Blind Restoration of a Single Real Turbulence-Degraded Image Based on Self-Supervised Learning

Abstract

Turbulence-degraded image frames are distorted by both turbulent deformations and space–time varying blurs. Restoration of the atmospheric turbulence-degraded image is of great importance in the state of affairs, such as remoting sensing, surveillance, traffic control, and astronomy. While traditional supervised learning uses lots of simulated distorted images for training, it has poor generalization ability for real degraded images. To address this problem, a novel blind restoration network that only inputs a single turbulence-degraded image is presented, which is mainly used to reconstruct the real atmospheric turbulence distorted images. In addition, the proposed method does not require pre-training, and only needs to input a single real turbulent degradation image to output a high-quality result. Meanwhile, to improve the self-supervised restoration effect, Regularization by Denoising (RED) is introduced to the network, and the final output is obtained by averaging the prediction of multiple iterations in the trained model.

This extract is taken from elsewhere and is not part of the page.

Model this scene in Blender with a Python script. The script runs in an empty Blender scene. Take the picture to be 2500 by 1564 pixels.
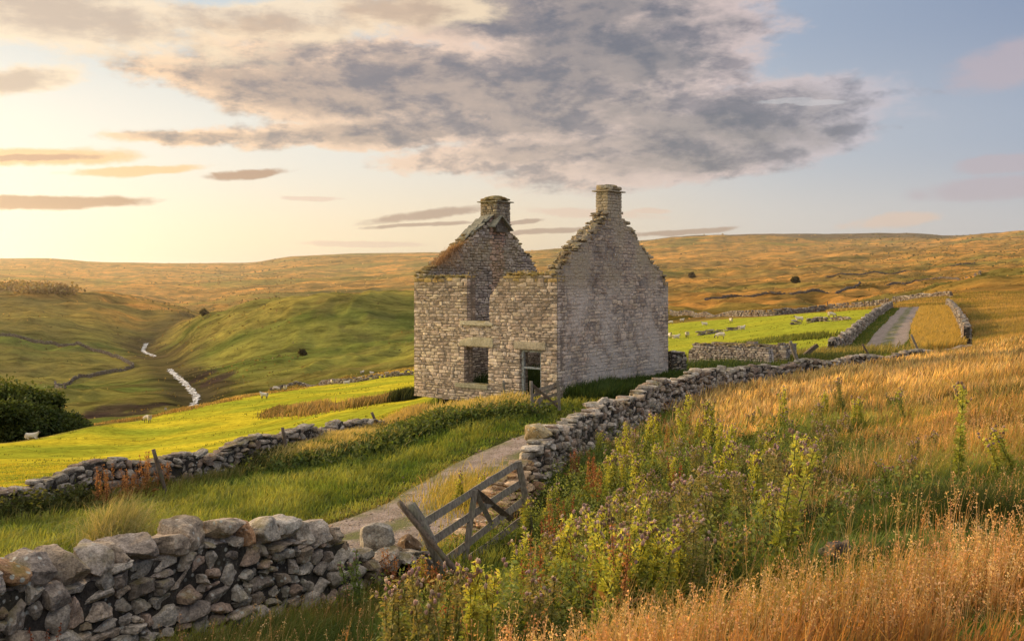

Experiments are carried out with real-world turbulence-degraded data by implementing the proposed method and four reported methods, and we use four non-reference indicators for evaluation, among which Average Gradient, NIQE, and BRISQUE have achieved state-of-the-art effects compared with other methods. As a result, our method is effective in alleviating distortions and blur, restoring image details, and enhancing visual quality. Furthermore, the proposed approach has a certain degree of generalization, and has an excellent restoration effect for motion-blurred images.